Da análise dos autos resta demonstrada a dependência econômica dos apelantes da
falecida avó, que era provedora de seus sustentos. Desta forma, o fato de
estarem os menores sob a guarda da avó e não sob tutela, não pode afastar o
direito à percepção do benefício previdenciário, quando demonstrada a
dependência financeira. Ressalte-se
que é aplicável ao caso concreto o Estatuto da Criança e do Adolescente,
que garante em seu art. 33, § 3º,
ao menor sob guarda, a condição de dependente, inclusive para fins
previdenciários. Assim, deve ser assegurado o direito de recebimento da pensão
por morte aos apelantes, até os 24 anos, nos termos do art. 9º, § 5º da
Lei nº 7249/98. Quanto as
parcelas pretéritas, devem incidir juros moratórios de 6% (seis por cento) ao
ano, de acordo com a anterior redação do artigo 1º-F da Lei 9.494/1997 e correção
monetária pelo INPC de abril de 2006 a 29 de junho de 2009, pela TR de 30 de junho
de 2009 até 24 de março de 2015 e pelo IPCA-E a partir de 25 de março de 2015.
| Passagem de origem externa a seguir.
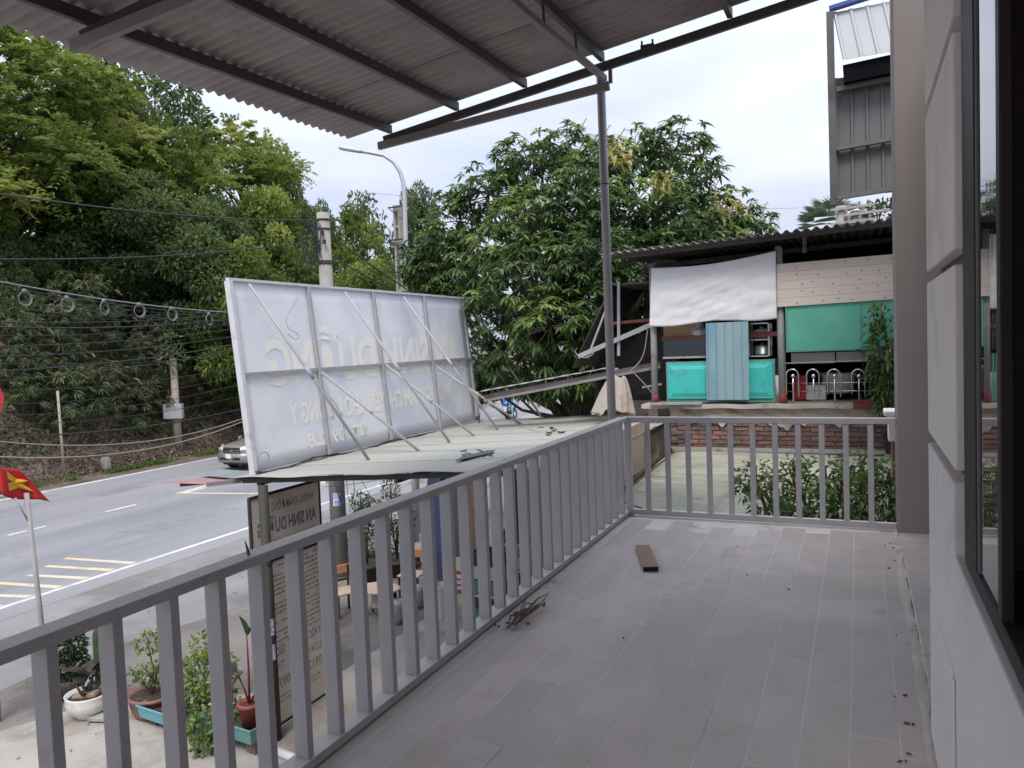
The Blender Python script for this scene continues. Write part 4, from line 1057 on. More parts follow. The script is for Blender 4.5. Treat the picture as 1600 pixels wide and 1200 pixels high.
# white bowl with purple leaved plant
q = onz(140, 1118, ZS); t = thing('potted_plant', 'white round bowl with a gnarled purple leaved plant', 'potted plant', (q[0], q[1], ZS))
pot(t, (q[0], q[1], ZS), [(.15, 0), (.17, .03), (.27, .14), (.30, .24), (.285, .30), (.30, .33), (.27, .33), (.25, .27)], 'ceramic_white', .262, .28)
b = MB(); C = V3((q[0], q[1], ZS + .28))
for k in range(5):
    e = C + V3((RNG.normal(0, .12), RNG.normal(0, .1), RNG.uniform(.25, .45)))
    b.tube([C + V3((RNG.normal(0, .05), RNG.normal(0, .05), 0)), (C + e) / 2 + RNG.normal(0, .03, 3), e], [.03, .022, .012], 6)
b.build('stem', 'bark', t, smooth=True)
b = MB(); b.box(C + V3((0, -.03, .03)), (.34, .15, .07), np.linalg.qr(np.eye(3) + .2 * RNG.normal(size=(3, 3)))[0]); b.build('driftwood', 'plank_wood', t, bevel=.02)
lf = None
for k in range(8):
    a_ = k * 0.8 + 0.3; 
    leaves('leaf', [C + V3((.03 * math.cos(a_), .03 * math.sin(a_), .22 + .05 * (k % 3)))], [V3((math.cos(a_), math.sin(a_), .7 + .2 * (k % 2)))], .36, .17, [RNG.random()], 'leaf_purple', t, seg=2, droop=.35, jit=.2, kind=None)
# white pot with cactus
q = onz(159, 1106, ZS); t = thing('potted_cactus', 'white pot with a tall dark green columnar cactus', 'potted plant', (q[0], q[1], ZS))
pot(t, (q[0], q[1], ZS), [(.13, 0), (.145, .06), (.16, .34), (.185, .36), (.185, .40), (.16, .40), (.15, .3)], 'plastic_white', .16, .36)
b = MB()
for z0, h, dx in ((.34, .85, 0), (.34, .62, .07)):
    o = len(b.v); n_ = 16
    rows = np.linspace(0, 1, 9)
    for u in rows:
        for j in range(n_):
            rr = (.062 if j % 2 else .04) * (1 if u < .85 else (1 - (u - .85) / .15 * .75))
            tt = 2 * math.pi * j / n_
            b.v.append((q[0] + dx + rr * math.cos(tt), q[1] + rr * math.sin(tt), ZS + z0 + h * u))
    for i in range(8):
        for j in range(n_): b.f.append((o + i * n_ + j, o + i * n_ + (j + 1) % n_, o + (i + 1) * n_ + (j + 1) % n_, o + (i + 1) * n_ + j))
    b.f.append(tuple(o + 8 * n_ + j for j in range(n_)))
M('cactus', (0.045, 0.085, 0.04), .7, .2, 8, None, bump=.3, bs=60)
b.build('cactus_stem', 'cactus', t, smooth=True)
b = MB(); q = onz(158, 1128, ZS); b.box((q[0], q[1] + .1, ZS + .05), (.40, .3, .06), (unit((1, .3, 0)), unit((-.3, 1, 0)), V3((0, 0, 1)))); tag(b.build('stone_block', 'stone_grey', bevel=.015), 'flat stone block on the slab under the white pots', 'stone')
# brown oblong pot with young tree
q = onz(228, 1122, ZS); t = thing('potted_tree', 'broad brown pot with a slim young bright leaved tree', 'potted plant', (q[0], q[1] + .12, ZS))
pot(t, (q[0], q[1] + .12, ZS), [(.24, 0), (.28, .08), (.33, .26), (.35, .27), (.35, .31), (.31, .31), (.29, .24)], 'plastic_brown', .31, .27, sy=.9)
shrub(t, (q[0], q[1] + .12, ZS + .28), [((0, 0, .28), (.2, .2, .14), 130), ((.22, .05, .42), (.17, .16, .15), 90), ((-.02, 0, .72), (.16, .16, .15), 110), ((.26, .1, .85), (.14, .14, .22), 110), ((-.22, -.02, .3), (.14, .12, .06), 40)], .085, .042, 'leaf_pot', (0.55, 0.25), stem=.016)
# blue tray with plants
q = onz(270, 1142, ZS)
axx = unit(V3(onz(320, 1162, ZS)) - V3(onz(222, 1128, ZS))); axy = np.cross((0, 0, 1), axx)
def tray(name, label, c, L_, W_, H_, mat, foot=None):
    t = thing(name, label, 'planter tray', c)
    b = MB(); C = V3(c); o = []
    for (sc_, z) in ((.88, 0), (1.0, H_), (1.06, H_), (1.06, H_ + .03), (.97, H_ + .03), (.84, .03)):
        for sx_, sy_ in ((-1, -1), (1, -1), (1, 1), (-1, 1)):
            o.append(C + axx * sx_ * L_ / 2 * (1 - (1 - sc_) * W_ / L_) + axy * sy_ * W_ / 2 * sc_ + V3((0, 0, z)))
    fs = [(3, 2, 1, 0)]
    for i in range(5):
        for j in range(4): fs.append((i * 4 + j, i * 4 + (j + 1) % 4, (i + 1) * 4 + (j + 1) % 4, (i + 1) * 4 + j))
    fs.append((20, 21, 22, 23))
    b.add(o, fs); b.build('tray_body', mat, t, bevel=.008)
    b = MB(); b.box(C + V3((0, 0, H_ * .55)), (L_ * .92, W_ * .86, .03), (axx, axy, V3((0, 0, 1)))); b.build('soil', 'potting_soil', t)
    if foot:
        for sx_ in (-.35, .38):
            b = MB(); b.box(C + axx * L_ * sx_ + V3((0, 0, -foot / 2)), (.16, .22, foot - .002), (axx, axy, V3((0, 0, 1)))); b.build('brick_foot', 'brick_dark', t)
    return t
tray('planter_tray', 'long light blue plastic planter tray on the slab', (q[0], q[1] + .1, ZS + .10), 1.15, .42, .15, 'tray_blue', .10)
q2 = onz(352, 1166, ZS); tray('planter_tray', 'green blue planter tray on brick feet beside the porch post', (q2[0] + .1, q2[1] + .12, ZS + .16), .95, .40, .17, 'tray_teal', .16)
p_ = V3((q[0], q[1] + .1, ZS + .2)) + axx * (-.08)
t = thing('potted_seedling', 'small red brown pot standing in the light blue tray', 'potted plant', p_)
pot(t, p_, [(.07, 0), (.10, .16), (.115, .16), (.115, .19), (.095, .19)], 'plastic_red', .095, .16)
q = onz(312, 1150, ZS); t = thing('leafy_plant', 'bushy bright green leafy plant behind the planter trays', 'potted plant', (q[0], q[1] + .1, ZS))
shrub(t, (q[0], q[1] + .1, ZS + .15), [((0, .1, .62), (.42, .35, .28), 620), ((-.2, .05, .40), (.3, .3, .22), 320), ((.2, 0, .26), (.32, .3, .2), 320), ((-.12, .2, .92), (.22, .2, .18), 150), ((.05, -.12, -.02), (.2, .16, .13), 130)], .08, .05, 'leaf_pot', (0.62, 0.28), stem=.012)
q = onz(318, 1175, ZS); t = thing('leafy_plant', 'low green creeper spilling off the planter tray onto the slab', 'plant', (q[0], q[1], ZS))
shrub(t, (q[0], q[1], ZS + .05), [((0, 0, .28), (.22, .16, .16), 150), ((.05, -.05, .08), (.14, .12, .1), 80)], .09, .065, 'leaf_pot', (0.5, 0.25), stem=.01)
q3 = V3((q2[0] + .1, q2[1] + .12, ZS + .30)) + axx * .25
t = thing('potted_rubber_plant', 'red pot with a small broad leaved plant standing in the tray by the post', 'potted plant', q3)
pot(t, q3, [(.10, 0), (.13, .24), (.15, .24), (.15, .29), (.125, .29), (.115, .24)], 'plastic_red', .12, .25)
b = MB(); C = q3 + V3((0, 0, .25))
for dx, dy, h in ((-.17, 0, .38), (.0, .02, .9), (.2, .05, .35)): b.tube([C, C + V3((dx * .4, dy, h * .5)), C + V3((dx, dy, h))], [.016, .013, .008], 6)
b.build('stem', 'maroon', t, smooth=True)
for (x, y, z, a_, l_, w_, tn) in ((-.17, 0, .38, (-.8, -.1, .35), .3, .19, .3), (0, .02, .85, (-.25, -.1, 1), .34, .17, .35), (.02, .02, .88, (.5, .1, .85), .26, .05, .4), (.2, .05, .35, (.5, 0, .7), .16, .03, .4), (.05, .02, .6, (.8, -.1, .3), .1, .05, .6), (-.06, 0, .42, (-.5, -.3, -.6), .24, .16, .99)):
    leaves('leaf', [C + V3((x, y, z))], [a_], l_, w_, [tn if tn < .9 else .2], 'leaf_dark' if tn < .9 else 'leaf_brown', t, seg=2, jit=.15, droop=.1, kind=None)
# shrubs and black planters behind the table
for i, (px, py, h, lab) in enumerate(((575, 905, 1.5, 'dark green potted shrub left of the pair behind the chairs'), (622, 898, 1.7, 'dark green potted shrub right of the pair behind the chairs'))):
    q = onz(px, py, ZG); t = thing('potted_shrub', lab, 'potted plant', (q[0], q[1], ZG))
    pot(t, (q[0], q[1], ZG), [(.25, 0), (.33, .3), (.36, .3), (.36, .36), (.31, .36)], 'wood_dark', .31, .32)
    shrub(t, (q[0], q[1], ZG + .35), [((0, 0, .5), (.42, .42, .4), 620), ((.1, 0, 1.0), (.38, .38, .45), 620), ((-.1, 0, h - .15), (.22, .22, .25), 200)], .08, .038, 'leaf_dark', (0.5, 0.28), stem=.022)
q = onz(595, 885, ZG); b = MB(); b.bb((q[0] - .7, q[1], ZG), (q[0] + .9, q[1] + .3, ZG + .28)); tag(b.build('black_planter', 'wood_dark', bevel=.02), 'long black planter trough below the potted shrubs', 'planter')
q = onz(651, 846, ZG); b = MB(); b.tube([(q[0], q[1], ZG), (q[0], q[1], .1)], .07, 10); tag(b.build('steel_post', 'pipe_grey', smooth=True), 'grey steel post standing at the road edge beyond the shrubs', 'post')
q = onz(615, 800, ZG); t = thing('sapling', 'thin sparse sapling by the road beyond the railing', 'sapling', (q[0], q[1], ZG))
shrub(t, (q[0], q[1], ZG), [((0, 0, 1.3), (.4, .4, .35), 60), ((.2, 0, 1.7), (.35, .3, .35), 60)], .10, .05, 'leaf_olive', (0.5, 0.2), stem=.014)

# flag
FX = -9.9
fb = onx(66, 985, FX); ft = onx(42, 776, FX)
fd = unit(ft - fb); foot = fb - fd * ((fb[2] - ZS) / fd[2])
fg = thing('flag', 'red national flag with yellow star on a slim grey pole', 'flag', (foot[0], foot[1], ZS))
b = MB(); b.tube([foot, ft + fd * 0.05], 0.032, 10); b.build('pole', 'pipe_grey', fg, smooth=True)
b = MB(); b.tube([onx(24, 778, FX), onx(44, 815, FX)], .012, 6); b.build('stay_rod', 'galv', fg, smooth=True)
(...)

Ainda, deve ser reconhecido o direito a inclusão no PLANSERV, como agregados,
nos termos do Decreto nº 3552/05. Inverte-se o
ônus da sucumbência, condenando o Estado da Bahia ao pagamento de honorários
advocatícios de 20% sobre o valor da causa. Sentença Reformada. Apelo Provido.
PODER JUDICIÁRIO DO ESTADO DA BAHIA; TRIBUNAL DE JUSTIÇA; Quinta Câmara Cível;
5ª Av. do CAB, nº 560 - Centro - CEP: 41745971 -Salvador/BA.” (grifos acrescidos).
Sendo
assim, não resta dúvida que o posicionamento mais justo deverá ser o
reconhecimento do menor dependente econômico do servidor falecido à condição de
segurado do regime próprio de previdência dos servidores do Estado da Bahia. Trata-se
de efetivação de justiça aplicado os princípios constitucionais, em especial, o
da proteção a criança e o adolescente lhe garantido uma vida digna.